A question has been raised, however, as to whether the remaining language of subdivision 1 of section 1138 would preclude the taxing jurisdiction from accepting payment in full although it allows acceptance of installment payments of the full amount. That language reads as follows: “[No] parcel shall be withdrawn . . . except for one of the reasons for exclusion of a parcel from a list of delinquent taxes set forth in subdivision [2] of section [1122] of this chapter.”

An exclusion may be granted under subdivision 2 of section 1122 where there is:

(1) a question as to the validity of the tax lien on which the foreclosure is to be based;

(2) an existing agreement to pay delinquencies in installments on which there has been no default;

(3) an agreement for payment in installments on which there has been no default;

(4) a third-party tax lien holder who has not yet enforced that lien.

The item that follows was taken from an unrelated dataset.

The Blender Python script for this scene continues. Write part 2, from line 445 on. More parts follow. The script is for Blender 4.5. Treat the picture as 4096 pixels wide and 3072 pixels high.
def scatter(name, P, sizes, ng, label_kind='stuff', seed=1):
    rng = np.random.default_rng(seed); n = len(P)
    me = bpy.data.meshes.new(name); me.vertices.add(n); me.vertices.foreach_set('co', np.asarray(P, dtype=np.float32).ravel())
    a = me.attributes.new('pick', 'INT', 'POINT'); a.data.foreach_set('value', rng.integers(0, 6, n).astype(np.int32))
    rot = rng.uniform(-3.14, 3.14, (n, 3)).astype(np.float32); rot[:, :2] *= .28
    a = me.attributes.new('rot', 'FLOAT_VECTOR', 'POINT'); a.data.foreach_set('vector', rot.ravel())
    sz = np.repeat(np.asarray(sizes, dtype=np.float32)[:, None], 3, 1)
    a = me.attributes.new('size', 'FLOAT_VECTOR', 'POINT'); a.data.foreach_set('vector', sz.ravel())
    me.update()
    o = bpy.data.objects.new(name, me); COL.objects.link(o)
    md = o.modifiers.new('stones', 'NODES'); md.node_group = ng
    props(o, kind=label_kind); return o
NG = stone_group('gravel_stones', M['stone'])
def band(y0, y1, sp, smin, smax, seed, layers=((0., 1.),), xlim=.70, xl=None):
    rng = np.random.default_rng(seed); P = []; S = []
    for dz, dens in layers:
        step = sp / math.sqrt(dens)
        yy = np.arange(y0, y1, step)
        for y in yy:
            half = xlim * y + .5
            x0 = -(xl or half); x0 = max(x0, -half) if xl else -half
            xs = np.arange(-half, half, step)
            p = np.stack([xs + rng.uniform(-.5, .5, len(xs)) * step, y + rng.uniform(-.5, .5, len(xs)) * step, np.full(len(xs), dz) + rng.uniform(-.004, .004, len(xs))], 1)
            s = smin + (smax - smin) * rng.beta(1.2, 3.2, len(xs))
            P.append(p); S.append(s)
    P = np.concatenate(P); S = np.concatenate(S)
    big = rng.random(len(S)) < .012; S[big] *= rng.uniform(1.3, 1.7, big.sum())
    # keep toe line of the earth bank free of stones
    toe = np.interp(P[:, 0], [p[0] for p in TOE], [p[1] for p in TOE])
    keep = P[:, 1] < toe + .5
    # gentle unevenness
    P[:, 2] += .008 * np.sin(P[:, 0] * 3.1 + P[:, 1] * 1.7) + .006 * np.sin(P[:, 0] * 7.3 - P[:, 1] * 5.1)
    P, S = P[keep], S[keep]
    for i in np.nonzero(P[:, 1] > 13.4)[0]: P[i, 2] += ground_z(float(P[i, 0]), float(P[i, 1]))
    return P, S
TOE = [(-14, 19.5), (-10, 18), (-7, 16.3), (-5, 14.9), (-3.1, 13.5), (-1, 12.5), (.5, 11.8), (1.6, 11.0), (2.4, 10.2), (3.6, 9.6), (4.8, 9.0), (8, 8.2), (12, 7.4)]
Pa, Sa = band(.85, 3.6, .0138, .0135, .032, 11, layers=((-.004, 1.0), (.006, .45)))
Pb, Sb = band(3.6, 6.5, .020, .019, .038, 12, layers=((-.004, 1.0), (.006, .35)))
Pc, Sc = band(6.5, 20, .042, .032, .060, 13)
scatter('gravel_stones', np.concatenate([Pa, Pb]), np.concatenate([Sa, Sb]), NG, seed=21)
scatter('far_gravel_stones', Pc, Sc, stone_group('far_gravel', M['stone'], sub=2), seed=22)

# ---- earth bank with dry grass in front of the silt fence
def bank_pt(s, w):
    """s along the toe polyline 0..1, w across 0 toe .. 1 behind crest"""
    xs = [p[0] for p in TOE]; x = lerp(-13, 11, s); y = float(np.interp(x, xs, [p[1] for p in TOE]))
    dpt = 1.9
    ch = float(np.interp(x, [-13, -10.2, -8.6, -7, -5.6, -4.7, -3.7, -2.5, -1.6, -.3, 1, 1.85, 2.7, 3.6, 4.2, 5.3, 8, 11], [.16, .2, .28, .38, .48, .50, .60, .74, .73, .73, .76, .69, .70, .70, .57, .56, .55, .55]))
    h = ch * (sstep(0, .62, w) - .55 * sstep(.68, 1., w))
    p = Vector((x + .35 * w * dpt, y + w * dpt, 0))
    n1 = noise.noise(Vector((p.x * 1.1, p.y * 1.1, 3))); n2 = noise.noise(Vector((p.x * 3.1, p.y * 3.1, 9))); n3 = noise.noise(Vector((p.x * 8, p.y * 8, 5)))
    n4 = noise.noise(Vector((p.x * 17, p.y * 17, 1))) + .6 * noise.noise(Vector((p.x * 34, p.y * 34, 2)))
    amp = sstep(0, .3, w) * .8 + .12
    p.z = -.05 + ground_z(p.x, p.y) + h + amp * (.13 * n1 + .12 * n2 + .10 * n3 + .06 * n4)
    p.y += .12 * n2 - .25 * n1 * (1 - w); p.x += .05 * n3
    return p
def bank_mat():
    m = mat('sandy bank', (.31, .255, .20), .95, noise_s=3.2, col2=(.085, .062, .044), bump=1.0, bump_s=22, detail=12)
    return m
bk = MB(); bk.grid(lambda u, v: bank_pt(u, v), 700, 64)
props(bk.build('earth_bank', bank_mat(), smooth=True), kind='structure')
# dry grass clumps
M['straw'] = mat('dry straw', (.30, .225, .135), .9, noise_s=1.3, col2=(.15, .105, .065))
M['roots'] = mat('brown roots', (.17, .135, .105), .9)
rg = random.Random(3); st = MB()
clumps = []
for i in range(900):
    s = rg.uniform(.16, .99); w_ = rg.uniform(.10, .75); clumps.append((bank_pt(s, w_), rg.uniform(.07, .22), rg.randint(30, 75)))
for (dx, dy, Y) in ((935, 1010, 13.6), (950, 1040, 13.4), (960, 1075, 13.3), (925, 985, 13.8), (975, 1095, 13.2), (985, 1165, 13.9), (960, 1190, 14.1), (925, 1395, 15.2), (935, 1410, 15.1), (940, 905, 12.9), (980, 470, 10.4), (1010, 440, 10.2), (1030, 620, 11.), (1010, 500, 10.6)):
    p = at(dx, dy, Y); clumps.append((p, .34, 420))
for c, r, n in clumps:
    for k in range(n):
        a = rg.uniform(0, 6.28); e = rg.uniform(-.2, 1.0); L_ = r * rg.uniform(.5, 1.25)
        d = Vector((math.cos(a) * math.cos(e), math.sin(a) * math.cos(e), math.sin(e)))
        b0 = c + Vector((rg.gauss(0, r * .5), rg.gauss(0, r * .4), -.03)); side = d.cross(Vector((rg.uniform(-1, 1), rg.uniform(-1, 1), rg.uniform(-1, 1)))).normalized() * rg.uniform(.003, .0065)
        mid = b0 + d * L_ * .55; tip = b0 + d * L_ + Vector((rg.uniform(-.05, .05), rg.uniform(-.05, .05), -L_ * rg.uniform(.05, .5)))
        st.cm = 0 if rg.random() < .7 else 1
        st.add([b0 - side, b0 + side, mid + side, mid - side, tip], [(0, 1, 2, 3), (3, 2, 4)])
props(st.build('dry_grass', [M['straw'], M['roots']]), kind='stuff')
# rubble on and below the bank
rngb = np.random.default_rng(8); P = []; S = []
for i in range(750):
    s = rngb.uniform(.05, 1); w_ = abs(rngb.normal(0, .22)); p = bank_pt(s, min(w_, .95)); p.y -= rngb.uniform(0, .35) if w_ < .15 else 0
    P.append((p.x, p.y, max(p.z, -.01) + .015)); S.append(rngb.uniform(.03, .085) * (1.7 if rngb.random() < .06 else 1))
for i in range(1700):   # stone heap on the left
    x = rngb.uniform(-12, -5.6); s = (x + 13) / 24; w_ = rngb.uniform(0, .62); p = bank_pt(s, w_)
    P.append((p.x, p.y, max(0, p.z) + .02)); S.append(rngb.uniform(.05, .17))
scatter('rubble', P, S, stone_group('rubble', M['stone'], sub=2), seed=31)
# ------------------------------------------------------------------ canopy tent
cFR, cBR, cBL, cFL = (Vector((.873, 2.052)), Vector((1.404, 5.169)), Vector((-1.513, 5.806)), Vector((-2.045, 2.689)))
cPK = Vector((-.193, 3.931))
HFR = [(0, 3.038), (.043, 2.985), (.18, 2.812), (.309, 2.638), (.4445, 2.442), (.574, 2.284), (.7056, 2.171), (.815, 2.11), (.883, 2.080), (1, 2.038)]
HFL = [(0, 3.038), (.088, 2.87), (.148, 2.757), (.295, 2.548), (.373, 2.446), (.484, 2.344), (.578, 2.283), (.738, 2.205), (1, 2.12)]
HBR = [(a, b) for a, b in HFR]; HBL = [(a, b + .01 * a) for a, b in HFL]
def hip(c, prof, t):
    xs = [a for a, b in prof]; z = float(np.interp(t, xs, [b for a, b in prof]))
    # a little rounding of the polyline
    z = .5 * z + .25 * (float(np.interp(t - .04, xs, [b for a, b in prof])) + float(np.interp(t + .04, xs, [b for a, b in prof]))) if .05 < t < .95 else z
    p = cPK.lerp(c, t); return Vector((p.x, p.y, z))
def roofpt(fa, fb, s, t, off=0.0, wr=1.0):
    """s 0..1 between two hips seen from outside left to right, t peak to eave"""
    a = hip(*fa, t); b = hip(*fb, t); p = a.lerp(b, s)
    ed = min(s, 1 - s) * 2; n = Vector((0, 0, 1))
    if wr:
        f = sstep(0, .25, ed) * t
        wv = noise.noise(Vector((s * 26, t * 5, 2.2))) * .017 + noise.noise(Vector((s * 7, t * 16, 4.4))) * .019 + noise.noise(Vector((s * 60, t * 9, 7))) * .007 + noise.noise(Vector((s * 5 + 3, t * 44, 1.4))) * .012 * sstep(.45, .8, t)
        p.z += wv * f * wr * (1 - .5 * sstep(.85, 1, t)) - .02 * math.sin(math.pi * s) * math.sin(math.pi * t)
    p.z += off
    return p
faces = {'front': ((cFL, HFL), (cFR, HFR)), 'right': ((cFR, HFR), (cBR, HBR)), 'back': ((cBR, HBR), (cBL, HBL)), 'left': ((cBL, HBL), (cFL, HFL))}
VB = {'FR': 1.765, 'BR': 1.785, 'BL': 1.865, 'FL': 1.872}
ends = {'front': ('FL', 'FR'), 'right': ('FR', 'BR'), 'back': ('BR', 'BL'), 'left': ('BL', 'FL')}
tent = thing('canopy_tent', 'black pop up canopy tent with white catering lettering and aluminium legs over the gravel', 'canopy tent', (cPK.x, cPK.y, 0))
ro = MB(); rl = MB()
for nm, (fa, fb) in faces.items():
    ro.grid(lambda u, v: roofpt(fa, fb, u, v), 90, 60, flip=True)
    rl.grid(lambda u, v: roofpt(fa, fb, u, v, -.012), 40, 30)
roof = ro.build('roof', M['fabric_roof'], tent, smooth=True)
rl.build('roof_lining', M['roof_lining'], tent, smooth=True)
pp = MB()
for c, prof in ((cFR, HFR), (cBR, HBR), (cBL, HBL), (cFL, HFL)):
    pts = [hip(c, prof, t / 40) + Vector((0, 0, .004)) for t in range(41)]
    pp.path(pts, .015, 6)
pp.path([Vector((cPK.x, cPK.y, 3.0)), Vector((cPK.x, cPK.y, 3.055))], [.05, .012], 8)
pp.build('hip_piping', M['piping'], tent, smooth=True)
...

It would certainly be incongruous for the Legislature to have authorized payments in installments (see (2) and (3), above) under these circumstances, but not payment in full when, in fact, the purpose of the enforcement of collection proceedings is to make the municipality whole.

In addition, the State Comptroller has suggested that authority to make agreements for the installment payment of taxes is dependent not on section 1122, but rather section 1150. The latter section authorizes tax districts owning liens on the same parcel to make agreements with regard to the disposition of such liens. This includes, but is not limited to, the authority to make agreements referred to in section 1122(2). “Such agreements may also be made between at tax district and private persons having any interest in the property concerned” (see, Op.State Compt. 68-502).

The tax district may, therefore, upon the adoption of a resolution at any time prior to final judgment, withdraw these parcels from foreclosure and make an agreement to accept payments in full for taxes, interest and other legal charges.